#### Exercise:
Will you return, word for word, only the lines from the top of the data below down to and including the one with "return tm, cm"?

--

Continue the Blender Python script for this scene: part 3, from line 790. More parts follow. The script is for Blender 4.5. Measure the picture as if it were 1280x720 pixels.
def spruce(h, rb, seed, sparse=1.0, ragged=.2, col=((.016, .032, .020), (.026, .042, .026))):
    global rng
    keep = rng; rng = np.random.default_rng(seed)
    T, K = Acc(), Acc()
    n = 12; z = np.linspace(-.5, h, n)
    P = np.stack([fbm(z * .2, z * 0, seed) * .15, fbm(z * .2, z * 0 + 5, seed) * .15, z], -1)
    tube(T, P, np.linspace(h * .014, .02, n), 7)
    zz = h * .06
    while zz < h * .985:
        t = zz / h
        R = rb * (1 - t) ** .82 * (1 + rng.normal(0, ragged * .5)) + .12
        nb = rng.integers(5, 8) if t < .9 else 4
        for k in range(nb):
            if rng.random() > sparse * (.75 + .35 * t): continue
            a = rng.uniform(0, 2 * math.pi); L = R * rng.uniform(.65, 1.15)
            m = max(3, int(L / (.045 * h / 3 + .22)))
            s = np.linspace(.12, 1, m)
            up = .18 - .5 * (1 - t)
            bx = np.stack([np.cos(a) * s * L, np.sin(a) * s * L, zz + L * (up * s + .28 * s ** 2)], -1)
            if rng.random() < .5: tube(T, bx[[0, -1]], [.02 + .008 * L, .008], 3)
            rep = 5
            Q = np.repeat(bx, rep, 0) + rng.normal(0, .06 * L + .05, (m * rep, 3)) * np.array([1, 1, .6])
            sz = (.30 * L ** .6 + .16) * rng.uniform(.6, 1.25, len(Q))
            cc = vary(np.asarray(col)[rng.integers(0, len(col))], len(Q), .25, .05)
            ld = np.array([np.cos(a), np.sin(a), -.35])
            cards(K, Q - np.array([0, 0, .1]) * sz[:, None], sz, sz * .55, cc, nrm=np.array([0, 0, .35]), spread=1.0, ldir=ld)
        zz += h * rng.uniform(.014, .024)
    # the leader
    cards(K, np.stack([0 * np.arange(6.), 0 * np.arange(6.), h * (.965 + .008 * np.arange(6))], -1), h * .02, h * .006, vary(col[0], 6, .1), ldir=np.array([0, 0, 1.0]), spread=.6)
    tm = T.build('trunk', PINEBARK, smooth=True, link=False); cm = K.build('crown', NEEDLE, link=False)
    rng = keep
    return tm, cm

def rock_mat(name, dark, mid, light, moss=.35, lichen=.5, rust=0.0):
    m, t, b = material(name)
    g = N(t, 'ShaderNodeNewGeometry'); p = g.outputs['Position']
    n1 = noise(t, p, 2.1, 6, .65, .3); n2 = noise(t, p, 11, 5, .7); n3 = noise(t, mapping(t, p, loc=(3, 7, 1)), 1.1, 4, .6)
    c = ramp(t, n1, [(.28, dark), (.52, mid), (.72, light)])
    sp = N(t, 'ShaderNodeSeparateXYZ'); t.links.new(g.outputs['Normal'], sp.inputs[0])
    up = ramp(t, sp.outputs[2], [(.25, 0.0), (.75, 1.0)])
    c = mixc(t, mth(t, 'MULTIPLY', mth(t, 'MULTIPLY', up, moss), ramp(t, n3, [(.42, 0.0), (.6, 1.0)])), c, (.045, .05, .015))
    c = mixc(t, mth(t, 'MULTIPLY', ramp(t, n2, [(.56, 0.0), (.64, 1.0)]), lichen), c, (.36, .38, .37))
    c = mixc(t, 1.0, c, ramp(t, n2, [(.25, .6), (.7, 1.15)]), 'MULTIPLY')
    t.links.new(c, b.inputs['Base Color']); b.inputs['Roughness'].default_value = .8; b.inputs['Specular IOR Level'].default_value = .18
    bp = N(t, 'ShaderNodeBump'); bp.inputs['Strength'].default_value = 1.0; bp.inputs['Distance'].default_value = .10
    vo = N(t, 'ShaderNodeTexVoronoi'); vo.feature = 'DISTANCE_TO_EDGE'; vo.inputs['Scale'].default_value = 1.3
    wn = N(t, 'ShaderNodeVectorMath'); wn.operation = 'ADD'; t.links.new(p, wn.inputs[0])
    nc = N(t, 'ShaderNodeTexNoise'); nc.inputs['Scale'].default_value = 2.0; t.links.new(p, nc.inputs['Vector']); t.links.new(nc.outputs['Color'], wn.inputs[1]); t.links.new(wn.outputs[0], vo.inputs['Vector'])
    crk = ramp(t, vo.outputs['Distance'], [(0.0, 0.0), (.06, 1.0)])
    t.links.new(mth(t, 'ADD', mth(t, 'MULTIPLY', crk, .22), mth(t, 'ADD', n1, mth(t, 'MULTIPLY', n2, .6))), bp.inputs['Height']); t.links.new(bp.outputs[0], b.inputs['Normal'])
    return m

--

#### Solution for this exercise:
Continue the Blender Python script for this scene: part 3, from line 790. More parts follow. The script is for Blender 4.5. Measure the picture as if it were 1280x720 pixels.
def spruce(h, rb, seed, sparse=1.0, ragged=.2, col=((.016, .032, .020), (.026, .042, .026))):
    global rng
    keep = rng; rng = np.random.default_rng(seed)
    T, K = Acc(), Acc()
    n = 12; z = np.linspace(-.5, h, n)
    P = np.stack([fbm(z * .2, z * 0, seed) * .15, fbm(z * .2, z * 0 + 5, seed) * .15, z], -1)
    tube(T, P, np.linspace(h * .014, .02, n), 7)
    zz = h * .06
    while zz < h * .985:
        t = zz / h
        R = rb * (1 - t) ** .82 * (1 + rng.normal(0, ragged * .5)) + .12
        nb = rng.integers(5, 8) if t < .9 else 4
        for k in range(nb):
            if rng.random() > sparse * (.75 + .35 * t): continue
            a = rng.uniform(0, 2 * math.pi); L = R * rng.uniform(.65, 1.15)
            m = max(3, int(L / (.045 * h / 3 + .22)))
            s = np.linspace(.12, 1, m)
            up = .18 - .5 * (1 - t)
            bx = np.stack([np.cos(a) * s * L, np.sin(a) * s * L, zz + L * (up * s + .28 * s ** 2)], -1)
            if rng.random() < .5: tube(T, bx[[0, -1]], [.02 + .008 * L, .008], 3)
            rep = 5
            Q = np.repeat(bx, rep, 0) + rng.normal(0, .06 * L + .05, (m * rep, 3)) * np.array([1, 1, .6])
            sz = (.30 * L ** .6 + .16) * rng.uniform(.6, 1.25, len(Q))
            cc = vary(np.asarray(col)[rng.integers(0, len(col))], len(Q), .25, .05)
            ld = np.array([np.cos(a), np.sin(a), -.35])
            cards(K, Q - np.array([0, 0, .1]) * sz[:, None], sz, sz * .55, cc, nrm=np.array([0, 0, .35]), spread=1.0, ldir=ld)
        zz += h * rng.uniform(.014, .024)
    # the leader
    cards(K, np.stack([0 * np.arange(6.), 0 * np.arange(6.), h * (.965 + .008 * np.arange(6))], -1), h * .02, h * .006, vary(col[0], 6, .1), ldir=np.array([0, 0, 1.0]), spread=.6)
    tm = T.build('trunk', PINEBARK, smooth=True, link=False); cm = K.build('crown', NEEDLE, link=False)
    rng = keep
    return tm, cm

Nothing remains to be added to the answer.